Crimes sexuels : Dénoncer ou accuser ?

Par Nathaliedansereau

Dans le milieu juridique, les vagues successives de dénonciation d’agressions sexuelles sur les réseaux sociaux demeurent un sujet délicat. D’une part, on veut encourager la prise de parole des victimes, mais d’autre part on veut éviter les procès sur la place publique. Nous avons rejoint le bureau du Directeur des poursuites criminelles et pénales (DPCP), l’organisme indépendant responsable d’appliquer le Code criminel, pour tenter de comprendre le phénomène.

Dans un dossier criminel, ce sont les procureurs du DPCP qui portent des accusations, en fonction de la preuve (réf. Sonia dans District-31 ). Ils conseillent aussi les policiers sur les questions d’ordre légales et agissent en concertation avec la Direction de la protection de la jeunesse (DPJ) lorsque des mineurs sont en cause. À Saint-Jérôme, une équipe spécialisée de cinq procureures s’occupent des dossiers de crime à caractères sexuels et de maltraitance envers les enfants.

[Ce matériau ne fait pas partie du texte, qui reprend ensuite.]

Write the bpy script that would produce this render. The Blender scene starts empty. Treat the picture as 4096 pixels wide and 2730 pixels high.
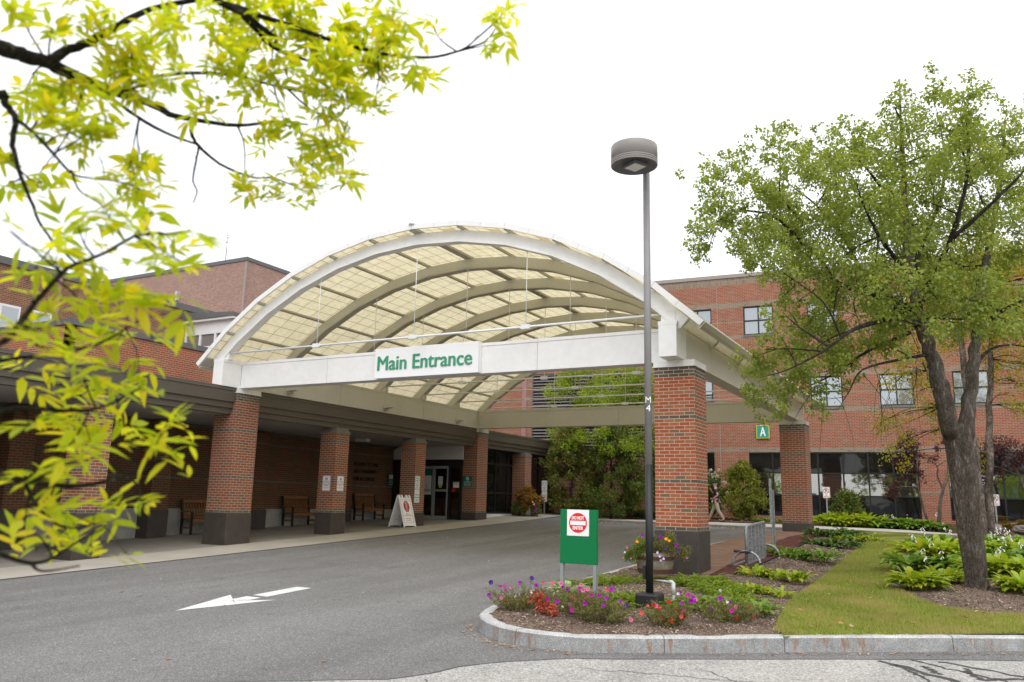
import bpy, bmesh, math, random
import numpy as np
from math import sin, cos, pi, radians, sqrt, exp, atan2, hypot
from mathutils import Vector, Matrix, Quaternion
random.seed(11)
SC = bpy.context.scene
COL = SC.collection

# ------------------------------------------------------------------ helpers
def link(o, parent=None):
    COL.objects.link(o)
    if parent is not None:
        o.parent = parent
    return o

def tag(o, label=None, cat=None, group=None, kind=None):
    if label: o['label'] = label
    if cat: o['category'] = cat
    if group: o['group'] = group
    if kind: o['kind'] = kind
    return o

def empty(name, loc, label, cat, group=None, rz=0.0):
    o = bpy.data.objects.new(name, None)
    o.location = loc; o.rotation_euler = (0, 0, rz)
    o.empty_display_size = 0.1
    link(o)
    return tag(o, label, cat, group)

class MB:
    """collects faces and makes ONE mesh object; coordinates are local to the parent"""
    def __init__(s):
        s.v = []; s.f = []; s.m = []; s.sm = []
    def add(s, vs, fs, m=0, smooth=False):
        b = len(s.v)
        s.v.extend([tuple(v) for v in vs])
        for f in fs:
            s.f.append([b + i for i in f]); s.m.append(m); s.sm.append(smooth)
        return s
    def box(s, x0, x1, y0, y1, z0, z1, m=0, M=None):
        vs = [(x0,y0,z0),(x1,y0,z0),(x1,y1,z0),(x0,y1,z0),(x0,y0,z1),(x1,y0,z1),(x1,y1,z1),(x0,y1,z1)]
        if M is not None: vs = [tuple(M @ Vector(v)) for v in vs]
        return s.add(vs, [(0,3,2,1),(4,5,6,7),(0,1,5,4),(1,2,6,5),(2,3,7,6),(3,0,4,7)], m)
    def cbox(s, c, d, m=0, M=None):
        return s.box(c[0]-d[0]/2, c[0]+d[0]/2, c[1]-d[1]/2, c[1]+d[1]/2, c[2]-d[2]/2, c[2]+d[2]/2, m, M)
    def bar(s, a, b, w, h, m=0, up=(0,0,1)):
        a = Vector(a); b = Vector(b); d = (b-a).normalized(); up = Vector(up)
        if abs(d.dot(up)) > .98: up = Vector((1,0,0))
        r = d.cross(up).normalized(); u = r.cross(d)
        vs = []
        for p in (a, b):
            for i, j in ((-1,-1),(1,-1),(1,1),(-1,1)):
                vs.append(p + r*(i*w/2) + u*(j*h/2))
        return s.add(vs, [(0,1,2,3),(7,6,5,4),(0,4,5,1),(1,5,6,2),(2,6,7,3),(3,7,4,0)], m)
    def tube(s, pts, rad, n=8, m=0, cap=True, smooth=True):
        pts = [Vector(p) for p in pts]
        if not hasattr(rad, '__len__'): rad = [rad]*len(pts)
        vs = []; fs = []
        t0 = (pts[1]-pts[0]).normalized()
        ref = Vector((0,0,1)) if abs(t0.z) < .9 else Vector((1,0,0))
        u = t0.cross(ref).normalized()
        for i, p in enumerate(pts):
            if i == 0: t = t0
            elif i == len(pts)-1: t = (pts[i]-pts[i-1]).normalized()
            else:
                t = (pts[i+1]-pts[i-1])
                t = t.normalized() if t.length > 1e-9 else t0
            u = (u - t*u.dot(t))
            u = u.normalized() if u.length > 1e-6 else t.orthogonal().normalized()
            w = t.cross(u)
            for k in range(n):
                a = 2*pi*k/n
                vs.append(p + (u*cos(a) + w*sin(a))*rad[i])
        for i in range(len(pts)-1):
            for k in range(n):
                k2 = (k+1) % n
                fs.append((i*n+k, i*n+k2, (i+1)*n+k2, (i+1)*n+k))
        if cap:
            fs.append(tuple(range(n-1, -1, -1))); fs.append(tuple((len(pts)-1)*n+k for k in range(n)))
        return s.add(vs, fs, m, smooth)
    def lathe(s, prof, n=24, c=(0,0,0), m=0, smooth=True, cap=True):
        vs = []; fs = []
        for r, z in prof:
            for k in range(n):
                a = 2*pi*k/n
                vs.append((c[0]+r*cos(a), c[1]+r*sin(a), c[2]+z))
        for i in range(len(prof)-1):
            for k in range(n):
                k2 = (k+1) % n
                fs.append((i*n+k, i*n+k2, (i+1)*n+k2, (i+1)*n+k))
        s.add(vs, fs, m, smooth)
        if cap:
            b = len(s.v) - len(vs)
            s.f.append([b+k for k in range(n-1,-1,-1)]); s.m.append(m); s.sm.append(False)
            s.f.append([b+(len(prof)-1)*n+k for k in range(n)]); s.m.append(m); s.sm.append(False)
        return s
    def prism(s, poly, M, h, m=0):
        """polygon (x,y) extruded from z=0 to z=h then moved by M"""
        n = len(poly)
        vs = [M @ Vector((x, y, 0)) for x, y in poly] + [M @ Vector((x, y, h)) for x, y in poly]
        fs = [tuple(range(n-1,-1,-1)), tuple(range(n, 2*n))]
        for i in range(n):
            j = (i+1) % n
            fs.append((i, j, n+j, n+i))
        return s.add(vs, fs, m)
    def build(s, name, mats, parent=None, bevel=0, loc=None):
        me = bpy.data.meshes.new(name)
        me.from_pydata(s.v, [], s.f)
        if not isinstance(mats, (list, tuple)): mats = [mats]
        for mm in mats: me.materials.append(mm)
        me.polygons.foreach_set('material_index', s.m)
        me.polygons.foreach_set('use_smooth', s.sm)
        box_uv(me)
        me.update()
        o = bpy.data.objects.new(name, me)
        link(o, parent)
        if loc is not None: o.location = loc
        if bevel:
            b = o.modifiers.new('bevel', 'BEVEL'); b.width = bevel; b.segments = 2; b.limit_method = 'ANGLE'; b.angle_limit = radians(40)
        return o

def box_uv(me):
    uv = me.uv_layers.new(name='UVMap')
    nl = len(me.loops)
    if nl == 0: return
    co = np.empty(len(me.vertices)*3); me.vertices.foreach_get('co', co); co = co.reshape(-1,3)
    li = np.empty(nl, dtype=np.int64); me.loops.foreach_get('vertex_index', li)
    npol = len(me.polygons)
    nr = np.empty(npol*3); me.polygons.foreach_get('normal', nr); nr = np.abs(nr.reshape(-1,3))
    tot = np.empty(npol, dtype=np.int64); me.polygons.foreach_get('loop_total', tot)
    pn = np.repeat(nr, tot, axis=0)
    p = co[li]
    ax = np.argmax(pn + np.array([0, 0, .0001]), axis=1)
    out = np.empty((nl, 2))
    out[:,0] = np.where(ax == 0, p[:,1], p[:,0])
    out[:,1] = np.where(ax == 2, p[:,1], p[:,2])
    uv.data.foreach_set('uv', out.ravel())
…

L’organisme admet qu’il y a beaucoup à faire en ce moment pour démontrer la valeur du système judiciaire et convaincre les victimes d’utiliser les tribunaux plutôt que leur souris d’ordinateur. Parmi les mesures mises de l’avant pour tenter de faciliter le passage devant les tribunaux, il y a la ligne d’information publique : 1 877 547-DPCP (3727) et des vidéos thématiques, comme celle portant sur la notion du consentement. L’information est donnée et après la personne est libre de choisir, si elle va porter plainte.

« Nous essayons de rencontrer rapidement la victime pour lui expliquer notre rôle et les prochaines étapes avant le dépôt des accusations. Nous donnons des références. La victime est mise en contact avec des intervenants du CAVAC présent dans les palais de justice et les CALACS répondent au suivi psychologique. La poursuite verticale est privilégiée, c’est-à-dire que le procureur qui traite le dossier est le même du début jusqu’à la fin », explique Me Audrey Roy Cloutier, procureure aux poursuites criminelles et pénales.

Le manque de preuve

Les raisons pour ne pas porter plainte à la police en matière de violence sexuelle sont multiples. Les victimes croient, souvent à tort, qu’elles manquent de preuve, par exemple.

En droit criminel, il est vrai que le fardeau de la preuve que doit satisfaire la poursuite est très exigeant. En raison du principe de la présomption d’innocence enchâssée dans nos Chartes des droits et libertés, la poursuite doit en effet faire une démons-tration hors de tout doute raisonnable de la culpabilité de l’accusé devant le tribunal.

« Même si c’est la parole de l’un contre la parole de l’autre, ça ne veut pas dire qu’on ne devrait pas porter plainte. On n’a pas besoin de corroborer pour prouver le hors de tout doute raisonnable », souligne Me Audrey Roy Cloutier.

La décision de poursuivre en Cour ou non est une décision discrétionnaire prise par le procureur dans l’exécution de ses obligations professionnelles sans crainte d’ingérence judiciaire ou politique et sans céder à la pression médiatique.

« Dans ces cas particuliers, précise Me Roy Cloutier, ça passe beaucoup par la préparation du témoignage, la déclaration de la victime et l’accompagnement : on peut avoir oublié un peu certains détails et rester très crédible. Ce n’est pas un examen sur le nombre de questions auxquelles la victime a répondu. On explique à la victime ou au témoin que, si elle n’a pas la réponse à une question, la bonne réponse serait de dire : je ne m’en souviens pas. Parce que si on se souvenait de tout-tout-tout ce qui s’est passé il y a 15 ans, c’est plutôt ça qui serait suspect. Le temps fait son œuvre un peu, mais sur des faits importants, les souvenirs vont être là. »

La publication des motifs qui expliquent la décision de ne pas porter d’accusation dans certains dossiers revêt un caractère exceptionnel et s’appuie sur des lignes directrices. Certaines décisions sont expliquées et archivées sur le site Internet du DPCP.

« On sait que le système n’est pas parfait, mais est-ce qu’il y en a un de parfait ? Les victimes qui s’impliquent s’en sortent souvent avec la tête haute et la fierté d’avoir été jusqu’au bout », renchérit Me Roy Cloutier.

L’impact des dénonciations publiques

Le DPCP confirme avoir constaté une forte hausse des plaintes officielles auprès des policiers à la suite de l’épisode #MeToo en 2017, mais « il est trop tôt pour se prononcer sur l’impact de la vague de dénonciations de 2020, parce que la majorité des récentes plaintes sont encore entre les mains des policiers. Ça peut prendre un certain temps pour que les rapports d’enquête arrivent au DPCP », conclut Me Roy Cloutier.